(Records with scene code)
────────────────────────────────────────

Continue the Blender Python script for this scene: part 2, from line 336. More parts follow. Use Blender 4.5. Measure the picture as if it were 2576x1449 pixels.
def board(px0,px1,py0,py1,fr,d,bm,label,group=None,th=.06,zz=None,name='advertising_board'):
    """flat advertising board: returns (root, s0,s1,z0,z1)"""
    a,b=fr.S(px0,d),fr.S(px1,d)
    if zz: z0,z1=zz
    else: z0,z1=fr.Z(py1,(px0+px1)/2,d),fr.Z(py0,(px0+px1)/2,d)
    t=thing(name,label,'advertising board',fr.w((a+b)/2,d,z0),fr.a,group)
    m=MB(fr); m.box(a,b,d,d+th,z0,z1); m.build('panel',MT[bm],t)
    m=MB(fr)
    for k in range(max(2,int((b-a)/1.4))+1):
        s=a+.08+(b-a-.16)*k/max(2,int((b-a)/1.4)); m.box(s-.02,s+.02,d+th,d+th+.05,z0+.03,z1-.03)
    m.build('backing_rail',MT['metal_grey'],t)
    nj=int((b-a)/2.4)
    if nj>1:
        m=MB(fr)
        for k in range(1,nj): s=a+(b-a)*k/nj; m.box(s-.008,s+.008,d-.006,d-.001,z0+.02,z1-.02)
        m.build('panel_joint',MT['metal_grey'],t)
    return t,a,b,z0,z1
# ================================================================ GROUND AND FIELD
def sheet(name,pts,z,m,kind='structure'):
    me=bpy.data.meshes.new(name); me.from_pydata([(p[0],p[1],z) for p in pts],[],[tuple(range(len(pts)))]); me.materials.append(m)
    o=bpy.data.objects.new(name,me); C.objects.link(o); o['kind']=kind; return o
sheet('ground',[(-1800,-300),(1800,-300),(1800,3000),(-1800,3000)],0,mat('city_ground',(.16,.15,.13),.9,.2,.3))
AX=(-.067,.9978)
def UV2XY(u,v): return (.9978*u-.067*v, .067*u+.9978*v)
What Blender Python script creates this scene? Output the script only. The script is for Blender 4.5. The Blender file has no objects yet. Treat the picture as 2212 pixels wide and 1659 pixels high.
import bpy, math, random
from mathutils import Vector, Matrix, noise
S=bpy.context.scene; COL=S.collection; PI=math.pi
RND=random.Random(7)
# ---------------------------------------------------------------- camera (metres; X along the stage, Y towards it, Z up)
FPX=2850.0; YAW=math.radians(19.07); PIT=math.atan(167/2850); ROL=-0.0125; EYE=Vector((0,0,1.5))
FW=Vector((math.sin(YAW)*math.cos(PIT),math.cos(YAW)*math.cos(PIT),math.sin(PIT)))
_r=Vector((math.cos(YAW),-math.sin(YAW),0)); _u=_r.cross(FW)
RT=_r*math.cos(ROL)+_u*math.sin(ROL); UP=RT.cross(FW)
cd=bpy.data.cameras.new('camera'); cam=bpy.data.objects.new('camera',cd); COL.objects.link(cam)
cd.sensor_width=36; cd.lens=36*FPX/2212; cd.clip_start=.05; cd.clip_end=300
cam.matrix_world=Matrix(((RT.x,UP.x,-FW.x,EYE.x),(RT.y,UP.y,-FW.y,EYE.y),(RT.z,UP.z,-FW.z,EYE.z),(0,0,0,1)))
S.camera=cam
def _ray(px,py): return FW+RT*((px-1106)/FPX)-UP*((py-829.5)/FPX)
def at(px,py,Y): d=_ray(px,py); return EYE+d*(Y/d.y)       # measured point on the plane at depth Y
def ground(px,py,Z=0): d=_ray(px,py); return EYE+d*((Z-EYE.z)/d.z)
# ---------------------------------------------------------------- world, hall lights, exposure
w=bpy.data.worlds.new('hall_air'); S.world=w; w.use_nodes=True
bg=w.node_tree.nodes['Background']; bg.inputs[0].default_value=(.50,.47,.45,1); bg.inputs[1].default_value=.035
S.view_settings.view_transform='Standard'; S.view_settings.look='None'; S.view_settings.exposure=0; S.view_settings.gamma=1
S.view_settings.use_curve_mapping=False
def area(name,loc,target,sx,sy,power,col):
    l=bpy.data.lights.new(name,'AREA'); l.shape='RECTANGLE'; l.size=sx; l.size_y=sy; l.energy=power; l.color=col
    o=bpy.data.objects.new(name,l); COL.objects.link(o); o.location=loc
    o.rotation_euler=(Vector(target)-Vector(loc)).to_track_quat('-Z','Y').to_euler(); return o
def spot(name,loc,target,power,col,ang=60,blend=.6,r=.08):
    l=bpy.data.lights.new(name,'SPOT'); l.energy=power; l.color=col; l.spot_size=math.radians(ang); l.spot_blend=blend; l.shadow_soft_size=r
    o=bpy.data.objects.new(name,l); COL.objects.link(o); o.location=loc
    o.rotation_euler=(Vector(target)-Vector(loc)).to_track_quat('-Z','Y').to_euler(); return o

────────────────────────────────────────

### The request
Return each line of the records above exactly as it reads.

### Result of this task
Continue the Blender Python script for this scene: part 2, from line 336. More parts follow. Use Blender 4.5. Measure the picture as if it were 2576x1449 pixels.
def board(px0,px1,py0,py1,fr,d,bm,label,group=None,th=.06,zz=None,name='advertising_board'):
    """flat advertising board: returns (root, s0,s1,z0,z1)"""
    a,b=fr.S(px0,d),fr.S(px1,d)
    if zz: z0,z1=zz
    else: z0,z1=fr.Z(py1,(px0+px1)/2,d),fr.Z(py0,(px0+px1)/2,d)
    t=thing(name,label,'advertising board',fr.w((a+b)/2,d,z0),fr.a,group)
    m=MB(fr); m.box(a,b,d,d+th,z0,z1); m.build('panel',MT[bm],t)
    m=MB(fr)
    for k in range(max(2,int((b-a)/1.4))+1):
        s=a+.08+(b-a-.16)*k/max(2,int((b-a)/1.4)); m.box(s-.02,s+.02,d+th,d+th+.05,z0+.03,z1-.03)
    m.build('backing_rail',MT['metal_grey'],t)
    nj=int((b-a)/2.4)
    if nj>1:
        m=MB(fr)
        for k in range(1,nj): s=a+(b-a)*k/nj; m.box(s-.008,s+.008,d-.006,d-.001,z0+.02,z1-.02)
        m.build('panel_joint',MT['metal_grey'],t)
    return t,a,b,z0,z1
# ================================================================ GROUND AND FIELD
def sheet(name,pts,z,m,kind='structure'):
    me=bpy.data.meshes.new(name); me.from_pydata([(p[0],p[1],z) for p in pts],[],[tuple(range(len(pts)))]); me.materials.append(m)
    o=bpy.data.objects.new(name,me); C.objects.link(o); o['kind']=kind; return o
sheet('ground',[(-1800,-300),(1800,-300),(1800,3000),(-1800,3000)],0,mat('city_ground',(.16,.15,.13),.9,.2,.3))
AX=(-.067,.9978)
def UV2XY(u,v): return (.9978*u-.067*v, .067*u+.9978*v)
What Blender Python script creates this scene? Output the script only. The script is for Blender 4.5. The Blender file has no objects yet. Treat the picture as 2212 pixels wide and 1659 pixels high.
import bpy, math, random
from mathutils import Vector, Matrix, noise
S=bpy.context.scene; COL=S.collection; PI=math.pi
RND=random.Random(7)
# ---------------------------------------------------------------- camera (metres; X along the stage, Y towards it, Z up)
FPX=2850.0; YAW=math.radians(19.07); PIT=math.atan(167/2850); ROL=-0.0125; EYE=Vector((0,0,1.5))
FW=Vector((math.sin(YAW)*math.cos(PIT),math.cos(YAW)*math.cos(PIT),math.sin(PIT)))
_r=Vector((math.cos(YAW),-math.sin(YAW),0)); _u=_r.cross(FW)
RT=_r*math.cos(ROL)+_u*math.sin(ROL); UP=RT.cross(FW)
cd=bpy.data.cameras.new('camera'); cam=bpy.data.objects.new('camera',cd); COL.objects.link(cam)
cd.sensor_width=36; cd.lens=36*FPX/2212; cd.clip_start=.05; cd.clip_end=300
cam.matrix_world=Matrix(((RT.x,UP.x,-FW.x,EYE.x),(RT.y,UP.y,-FW.y,EYE.y),(RT.z,UP.z,-FW.z,EYE.z),(0,0,0,1)))
S.camera=cam
def _ray(px,py): return FW+RT*((px-1106)/FPX)-UP*((py-829.5)/FPX)
def at(px,py,Y): d=_ray(px,py); return EYE+d*(Y/d.y)       # measured point on the plane at depth Y
def ground(px,py,Z=0): d=_ray(px,py); return EYE+d*((Z-EYE.z)/d.z)
# ---------------------------------------------------------------- world, hall lights, exposure
w=bpy.data.worlds.new('hall_air'); S.world=w; w.use_nodes=True
bg=w.node_tree.nodes['Background']; bg.inputs[0].default_value=(.50,.47,.45,1); bg.inputs[1].default_value=.035
S.view_settings.view_transform='Standard'; S.view_settings.look='None'; S.view_settings.exposure=0; S.view_settings.gamma=1
S.view_settings.use_curve_mapping=False
def area(name,loc,target,sx,sy,power,col):
    l=bpy.data.lights.new(name,'AREA'); l.shape='RECTANGLE'; l.size=sx; l.size_y=sy; l.energy=power; l.color=col
    o=bpy.data.objects.new(name,l); COL.objects.link(o); o.location=loc
    o.rotation_euler=(Vector(target)-Vector(loc)).to_track_quat('-Z','Y').to_euler(); return o
def spot(name,loc,target,power,col,ang=60,blend=.6,r=.08):
    l=bpy.data.lights.new(name,'SPOT'); l.energy=power; l.color=col; l.spot_size=math.radians(ang); l.spot_blend=blend; l.shadow_soft_size=r
    o=bpy.data.objects.new(name,l); COL.objects.link(o); o.location=loc
    o.rotation_euler=(Vector(target)-Vector(loc)).to_track_quat('-Z','Y').to_euler(); return o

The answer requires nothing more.